Out of 105 retirement systems in the state, Leominster is the only community to deny a cost of living increase in recent years, according to the association’s monthly newsletter. Somerville is the only other community to miss a cost of living increase dating to 1998.

Mayor Dean Mazzarella defended the retirement board’s decision not to increase benefits while it works to reinvest and fully fund its post employment financial requirements.

Critics have lashed out, in part, because the COLA denial comes in the wake of the Board’s above-average investment returns and the recent decision to lower its assumed rate of return.

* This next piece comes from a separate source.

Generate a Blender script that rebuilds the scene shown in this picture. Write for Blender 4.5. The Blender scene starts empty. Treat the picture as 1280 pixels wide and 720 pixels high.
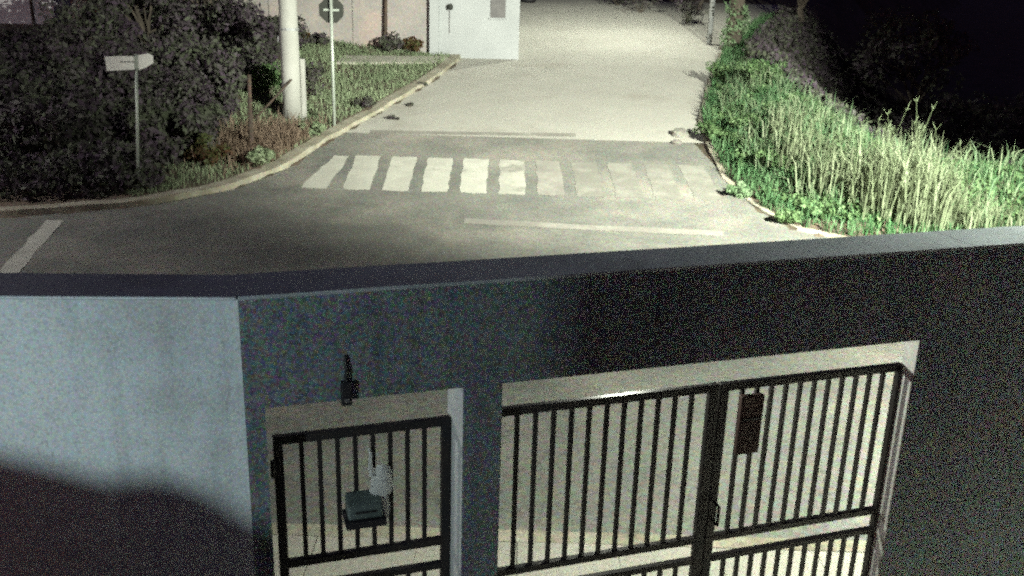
import bpy, math, random
import numpy as np
from mathutils import Vector, Matrix

R = math.radians
rnd = random.Random(7)
C = bpy.context.scene.collection
SC = bpy.context.scene

# ------------------------------------------------------------------ camera
F_PX, PITCH, ROLL, YAW = 1180.1, .3125, .0299, .3212      # focal length in 1280-px units
CAM_Z = 4.4
cr, sr, cp, sp = math.cos(ROLL), math.sin(ROLL), math.cos(PITCH), math.sin(PITCH)
right = Vector((cr, sr*sp, sr*cp)); down = Vector((sr, -cr*sp, -cr*cp)); fwd = Vector((0, cp, -sp))
cam = bpy.data.cameras.new('camera')
cam.sensor_width = 36; cam.lens = 36*F_PX/1280; cam.clip_start = .05; cam.clip_end = 2000
cam_o = bpy.data.objects.new('camera', cam); C.objects.link(cam_o)
M = Matrix((( right.x, -down.x, -fwd.x, 0), (right.y, -down.y, -fwd.y, 0), (right.z, -down.z, -fwd.z, CAM_Z), (0, 0, 0, 1)))
cam_o.matrix_world = M
SC.camera = cam_o

# ------------------------------------------------------------------ night sky, moon, exposure
SC.view_settings.view_transform = 'Standard'; SC.view_settings.look = 'None'
SC.view_settings.gamma = 1; SC.view_settings.use_curve_mapping = False
SC.view_settings.exposure = 0.0
SC.cycles.use_denoising = False; SC.cycles.use_adaptive_sampling = True; SC.cycles.adaptive_threshold = .08; SC.cycles.adaptive_min_samples = 32
SC.cycles.filter_width = 2.3
SC.cycles.max_bounces = 6; SC.cycles.sample_clamp_indirect = 1.2
W = bpy.data.worlds.new('World'); SC.world = W; W.use_nodes = True
wn = W.node_tree; bg = wn.nodes['Background']
sky = wn.nodes.new('ShaderNodeTexSky'); sky.sky_type = 'NISHITA'; sky.sun_disc = False
SUN_EL, SUN_ROT = R(4), R(215)
sky.sun_elevation = SUN_EL; sky.sun_rotation = SUN_ROT
tint = wn.nodes.new('ShaderNodeMix'); tint.data_type = 'RGBA'; tint.blend_type = 'MULTIPLY'; tint.inputs[0].default_value = 1
tint.inputs[7].default_value = (.82, .50, 1.2, 1)          # violet tint that turns the dark tones purple
wn.links.new(sky.outputs[0], tint.inputs[6]); wn.links.new(tint.outputs[2], bg.inputs[0]); bg.inputs[1].default_value = .022
sl = bpy.data.lights.new('moon', 'SUN'); sl.energy = .01; sl.angle = R(.5); sl.color = (1, .97, .92)
so = bpy.data.objects.new('moon', sl); C.objects.link(so)
so.rotation_euler = (R(90)-SUN_EL, 0, math.pi-SUN_ROT); so.location = (0, 0, 60)

# ------------------------------------------------------------------ helpers
def tag(o, label=None, cat=None, group=None, kind=None):
    if label: o['label'] = label
    if cat: o['category'] = cat
    if group: o['group'] = group
    if kind: o['kind'] = kind
    return o

def empty(name, loc=(0, 0, 0), rz=0, label=None, cat=None, group=None, kind=None):
    o = bpy.data.objects.new(name, None); C.objects.link(o)
    o.location = loc; o.rotation_euler = (0, 0, rz); o.empty_display_size = .2
    return tag(o, label, cat, group, kind)

class MB:
    def __init__(s): s.v = []; s.f = []
    def add(s, vs, fs):
        b = len(s.v); s.v += [tuple(p) for p in vs]; s.f += [tuple(i+b for i in q) for q in fs]; return s
    def hexa(s, p):          # 8 points: bottom 4 ccw, top 4 ccw
        return s.add(p, [(3, 2, 1, 0), (4, 5, 6, 7), (0, 1, 5, 4), (1, 2, 6, 5), (2, 3, 7, 6), (3, 0, 4, 7)])
    def box(s, x0, x1, y0, y1, z0, z1):
        return s.hexa([(x0, y0, z0), (x1, y0, z0), (x1, y1, z0), (x0, y1, z0), (x0, y0, z1), (x1, y0, z1), (x1, y1, z1), (x0, y1, z1)])
    def tube(s, pts, rad, n=8, cap=True):
        pts = [Vector(p) for p in pts]
        if not hasattr(rad, '__len__'): rad = [rad]*len(pts)
        rings = []
        for i, p in enumerate(pts):
            t = (pts[min(i+1, len(pts)-1)]-pts[max(i-1, 0)]).normalized()
            a = Vector((1, 0, 0)) if abs(t.x) < .9 else Vector((0, 1, 0))
            e1 = t.cross(a).normalized(); e2 = t.cross(e1)
            rings += [p+(e1*math.cos(k*2*math.pi/n)+e2*math.sin(k*2*math.pi/n))*rad[i] for k in range(n)]
        fs = []
        for i in range(len(pts)-1):
            for k in range(n):
                k2 = (k+1) % n; fs.append((i*n+k, i*n+k2, (i+1)*n+k2, (i+1)*n+k))
        if cap: fs += [tuple(range(n))[::-1], tuple((len(pts)-1)*n+k for k in range(n))]
        return s.add(rings, fs)
    def prism(s, poly, x0, x1, ax=1):   # polygon of (a,b); extruded along axis ax
        n = len(poly)
        def pt(a, b, t): return {0: (t, a, b), 1: (a, t, b), 2: (a, b, t)}[ax]
        return s.add([pt(a, b, x0) for a, b in poly]+[pt(a, b, x1) for a, b in poly],
                     [tuple(range(n)), tuple(range(n, 2*n))[::-1]]+[(i, i+n, (i+1) % n+n, (i+1) % n) for i in range(n)])
    def mesh(s, name):
        me = bpy.data.meshes.new(name); me.from_pydata(s.v, [], s.f); me.validate(); me.update()
        import bmesh
        bm = bmesh.new(); bm.from_mesh(me); bmesh.ops.recalc_face_normals(bm, faces=bm.faces); bm.to_mesh(me); bm.free()
        return me
    def build(s, name, m, parent=None, smooth=False, bevel=0):
        me = s.mesh(name)
        return link(name, me, m, parent, smooth, bevel)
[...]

The Board’s investments returned 21 percent in 2013, and the assumed rate of return was lowered from 6.5 percent to 5.5 percent. From the Sentinel and Enterprise:

If the retirement board maintained projects of 6.5 percent rate of return based on 2013 earnings the city’s post employment benefits obligation would be fully funded, Duhamel said.

Leominster should be proud of its long success, which is outperforming almost all others in the state, but instead of sharing the wealth with retirees is taking a different approach, Duhamel said.

The retirement board’s projection of lower returns puts a bigger burden on taxpayers to fund the program, Duhamel said.

The board’s rate of return on investments should justify a cost-of-living increase, said at-large City Councilor Bob Salvatelli.

“With that kind of impressive return we’re making off this thing, and not giving retirees a 3 percent raise, is criminal,” Salvatelli said. “It’s not even funny; it’s criminal.”

According to city estimates, giving retirees a 3 percent cost-of-living increase would cost the city $145,000 up front and would cost $900,000 over the life of the retirees who received it.